Task details - Give back the entire listing verbatim.

Data excerpt -
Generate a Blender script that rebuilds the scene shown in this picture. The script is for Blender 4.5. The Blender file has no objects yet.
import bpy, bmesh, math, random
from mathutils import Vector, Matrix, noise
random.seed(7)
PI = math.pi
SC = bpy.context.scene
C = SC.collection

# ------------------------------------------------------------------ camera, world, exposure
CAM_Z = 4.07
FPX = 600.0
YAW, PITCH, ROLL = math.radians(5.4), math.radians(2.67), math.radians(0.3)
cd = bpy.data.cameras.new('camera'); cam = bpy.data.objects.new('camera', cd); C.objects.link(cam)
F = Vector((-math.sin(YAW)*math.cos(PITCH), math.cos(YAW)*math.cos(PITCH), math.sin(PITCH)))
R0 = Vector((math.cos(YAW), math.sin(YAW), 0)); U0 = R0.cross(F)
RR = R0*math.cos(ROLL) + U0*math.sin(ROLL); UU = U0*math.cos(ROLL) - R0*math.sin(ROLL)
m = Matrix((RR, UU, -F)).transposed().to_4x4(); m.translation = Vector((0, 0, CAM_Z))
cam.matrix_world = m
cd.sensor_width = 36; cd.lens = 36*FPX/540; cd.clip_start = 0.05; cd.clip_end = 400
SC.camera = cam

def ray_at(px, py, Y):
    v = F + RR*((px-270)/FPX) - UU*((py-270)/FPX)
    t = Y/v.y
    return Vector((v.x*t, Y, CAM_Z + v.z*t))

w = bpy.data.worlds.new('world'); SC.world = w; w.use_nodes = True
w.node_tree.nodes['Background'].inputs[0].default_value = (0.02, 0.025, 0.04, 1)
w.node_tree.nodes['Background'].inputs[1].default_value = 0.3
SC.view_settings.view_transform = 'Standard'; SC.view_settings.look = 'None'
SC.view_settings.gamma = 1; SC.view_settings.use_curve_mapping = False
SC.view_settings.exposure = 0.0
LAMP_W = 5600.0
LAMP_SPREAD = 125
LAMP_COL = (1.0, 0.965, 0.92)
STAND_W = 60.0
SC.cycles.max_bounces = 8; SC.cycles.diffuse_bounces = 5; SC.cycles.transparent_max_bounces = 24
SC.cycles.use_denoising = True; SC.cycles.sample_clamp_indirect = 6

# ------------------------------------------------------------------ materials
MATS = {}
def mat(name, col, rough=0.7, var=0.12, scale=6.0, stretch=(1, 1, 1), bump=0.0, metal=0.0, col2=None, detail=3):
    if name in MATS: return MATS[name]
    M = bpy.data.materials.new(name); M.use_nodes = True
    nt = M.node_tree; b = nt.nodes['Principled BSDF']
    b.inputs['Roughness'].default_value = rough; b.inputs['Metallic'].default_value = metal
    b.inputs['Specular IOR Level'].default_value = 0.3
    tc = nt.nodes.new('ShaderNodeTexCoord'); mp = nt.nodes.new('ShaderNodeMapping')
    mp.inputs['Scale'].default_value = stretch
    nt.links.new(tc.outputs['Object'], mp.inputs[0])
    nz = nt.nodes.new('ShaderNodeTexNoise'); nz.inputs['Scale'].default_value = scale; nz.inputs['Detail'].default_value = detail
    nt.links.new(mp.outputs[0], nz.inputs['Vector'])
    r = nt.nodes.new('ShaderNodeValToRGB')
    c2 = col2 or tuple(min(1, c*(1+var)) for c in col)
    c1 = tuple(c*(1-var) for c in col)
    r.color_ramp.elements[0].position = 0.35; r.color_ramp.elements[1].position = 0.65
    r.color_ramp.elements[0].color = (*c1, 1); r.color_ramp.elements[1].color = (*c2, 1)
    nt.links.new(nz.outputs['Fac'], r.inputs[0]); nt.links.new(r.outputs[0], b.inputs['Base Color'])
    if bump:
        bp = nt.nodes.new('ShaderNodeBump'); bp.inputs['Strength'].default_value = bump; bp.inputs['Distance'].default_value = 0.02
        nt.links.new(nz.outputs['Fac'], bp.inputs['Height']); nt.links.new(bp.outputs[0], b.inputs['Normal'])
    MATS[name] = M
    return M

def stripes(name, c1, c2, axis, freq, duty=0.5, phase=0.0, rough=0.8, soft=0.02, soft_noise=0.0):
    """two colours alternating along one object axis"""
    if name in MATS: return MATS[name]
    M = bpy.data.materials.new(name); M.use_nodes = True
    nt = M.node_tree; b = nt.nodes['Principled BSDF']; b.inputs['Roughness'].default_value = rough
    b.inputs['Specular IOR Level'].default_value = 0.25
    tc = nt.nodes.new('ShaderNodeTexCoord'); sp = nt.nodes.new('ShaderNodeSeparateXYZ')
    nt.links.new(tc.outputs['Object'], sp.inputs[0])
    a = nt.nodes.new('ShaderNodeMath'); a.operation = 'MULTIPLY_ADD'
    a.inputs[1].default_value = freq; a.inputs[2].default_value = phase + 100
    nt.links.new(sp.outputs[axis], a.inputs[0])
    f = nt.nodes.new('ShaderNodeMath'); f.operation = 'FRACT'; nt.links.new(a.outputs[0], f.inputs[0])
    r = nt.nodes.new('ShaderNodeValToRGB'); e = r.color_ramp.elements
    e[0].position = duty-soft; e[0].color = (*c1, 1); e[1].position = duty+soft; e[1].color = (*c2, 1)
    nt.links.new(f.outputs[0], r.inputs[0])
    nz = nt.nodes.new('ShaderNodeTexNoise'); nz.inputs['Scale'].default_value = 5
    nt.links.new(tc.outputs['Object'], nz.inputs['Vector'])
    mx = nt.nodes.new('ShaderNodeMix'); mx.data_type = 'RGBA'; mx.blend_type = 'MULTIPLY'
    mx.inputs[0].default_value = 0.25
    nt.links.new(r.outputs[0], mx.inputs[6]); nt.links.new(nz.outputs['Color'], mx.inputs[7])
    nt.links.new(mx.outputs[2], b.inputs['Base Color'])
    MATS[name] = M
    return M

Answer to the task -
Generate a Blender script that rebuilds the scene shown in this picture. The script is for Blender 4.5. The Blender file has no objects yet.
import bpy, bmesh, math, random
from mathutils import Vector, Matrix, noise
random.seed(7)
PI = math.pi
SC = bpy.context.scene
C = SC.collection

# ------------------------------------------------------------------ camera, world, exposure
CAM_Z = 4.07
FPX = 600.0
YAW, PITCH, ROLL = math.radians(5.4), math.radians(2.67), math.radians(0.3)
cd = bpy.data.cameras.new('camera'); cam = bpy.data.objects.new('camera', cd); C.objects.link(cam)
F = Vector((-math.sin(YAW)*math.cos(PITCH), math.cos(YAW)*math.cos(PITCH), math.sin(PITCH)))
R0 = Vector((math.cos(YAW), math.sin(YAW), 0)); U0 = R0.cross(F)
RR = R0*math.cos(ROLL) + U0*math.sin(ROLL); UU = U0*math.cos(ROLL) - R0*math.sin(ROLL)
m = Matrix((RR, UU, -F)).transposed().to_4x4(); m.translation = Vector((0, 0, CAM_Z))
cam.matrix_world = m
cd.sensor_width = 36; cd.lens = 36*FPX/540; cd.clip_start = 0.05; cd.clip_end = 400
SC.camera = cam

def ray_at(px, py, Y):
    v = F + RR*((px-270)/FPX) - UU*((py-270)/FPX)
    t = Y/v.y
    return Vector((v.x*t, Y, CAM_Z + v.z*t))

w = bpy.data.worlds.new('world'); SC.world = w; w.use_nodes = True
w.node_tree.nodes['Background'].inputs[0].default_value = (0.02, 0.025, 0.04, 1)
w.node_tree.nodes['Background'].inputs[1].default_value = 0.3
SC.view_settings.view_transform = 'Standard'; SC.view_settings.look = 'None'
SC.view_settings.gamma = 1; SC.view_settings.use_curve_mapping = False
SC.view_settings.exposure = 0.0
LAMP_W = 5600.0
LAMP_SPREAD = 125
LAMP_COL = (1.0, 0.965, 0.92)
STAND_W = 60.0
SC.cycles.max_bounces = 8; SC.cycles.diffuse_bounces = 5; SC.cycles.transparent_max_bounces = 24
SC.cycles.use_denoising = True; SC.cycles.sample_clamp_indirect = 6

# ------------------------------------------------------------------ materials
MATS = {}
def mat(name, col, rough=0.7, var=0.12, scale=6.0, stretch=(1, 1, 1), bump=0.0, metal=0.0, col2=None, detail=3):
    if name in MATS: return MATS[name]
    M = bpy.data.materials.new(name); M.use_nodes = True
    nt = M.node_tree; b = nt.nodes['Principled BSDF']
    b.inputs['Roughness'].default_value = rough; b.inputs['Metallic'].default_value = metal
    b.inputs['Specular IOR Level'].default_value = 0.3
    tc = nt.nodes.new('ShaderNodeTexCoord'); mp = nt.nodes.new('ShaderNodeMapping')
    mp.inputs['Scale'].default_value = stretch
    nt.links.new(tc.outputs['Object'], mp.inputs[0])
    nz = nt.nodes.new('ShaderNodeTexNoise'); nz.inputs['Scale'].default_value = scale; nz.inputs['Detail'].default_value = detail
    nt.links.new(mp.outputs[0], nz.inputs['Vector'])
    r = nt.nodes.new('ShaderNodeValToRGB')
    c2 = col2 or tuple(min(1, c*(1+var)) for c in col)
    c1 = tuple(c*(1-var) for c in col)
    r.color_ramp.elements[0].position = 0.35; r.color_ramp.elements[1].position = 0.65
    r.color_ramp.elements[0].color = (*c1, 1); r.color_ramp.elements[1].color = (*c2, 1)
    nt.links.new(nz.outputs['Fac'], r.inputs[0]); nt.links.new(r.outputs[0], b.inputs['Base Color'])
    if bump:
        bp = nt.nodes.new('ShaderNodeBump'); bp.inputs['Strength'].default_value = bump; bp.inputs['Distance'].default_value = 0.02
        nt.links.new(nz.outputs['Fac'], bp.inputs['Height']); nt.links.new(bp.outputs[0], b.inputs['Normal'])
    MATS[name] = M
    return M

def stripes(name, c1, c2, axis, freq, duty=0.5, phase=0.0, rough=0.8, soft=0.02, soft_noise=0.0):
    """two colours alternating along one object axis"""
    if name in MATS: return MATS[name]
    M = bpy.data.materials.new(name); M.use_nodes = True
    nt = M.node_tree; b = nt.nodes['Principled BSDF']; b.inputs['Roughness'].default_value = rough
    b.inputs['Specular IOR Level'].default_value = 0.25
    tc = nt.nodes.new('ShaderNodeTexCoord'); sp = nt.nodes.new('ShaderNodeSeparateXYZ')
    nt.links.new(tc.outputs['Object'], sp.inputs[0])
    a = nt.nodes.new('ShaderNodeMath'); a.operation = 'MULTIPLY_ADD'
    a.inputs[1].default_value = freq; a.inputs[2].default_value = phase + 100
    nt.links.new(sp.outputs[axis], a.inputs[0])
    f = nt.nodes.new('ShaderNodeMath'); f.operation = 'FRACT'; nt.links.new(a.outputs[0], f.inputs[0])
    r = nt.nodes.new('ShaderNodeValToRGB'); e = r.color_ramp.elements
    e[0].position = duty-soft; e[0].color = (*c1, 1); e[1].position = duty+soft; e[1].color = (*c2, 1)
    nt.links.new(f.outputs[0], r.inputs[0])
    nz = nt.nodes.new('ShaderNodeTexNoise'); nz.inputs['Scale'].default_value = 5
    nt.links.new(tc.outputs['Object'], nz.inputs['Vector'])
    mx = nt.nodes.new('ShaderNodeMix'); mx.data_type = 'RGBA'; mx.blend_type = 'MULTIPLY'
    mx.inputs[0].default_value = 0.25
    nt.links.new(r.outputs[0], mx.inputs[6]); nt.links.new(nz.outputs['Color'], mx.inputs[7])
    nt.links.new(mx.outputs[2], b.inputs['Base Color'])
    MATS[name] = M
    return M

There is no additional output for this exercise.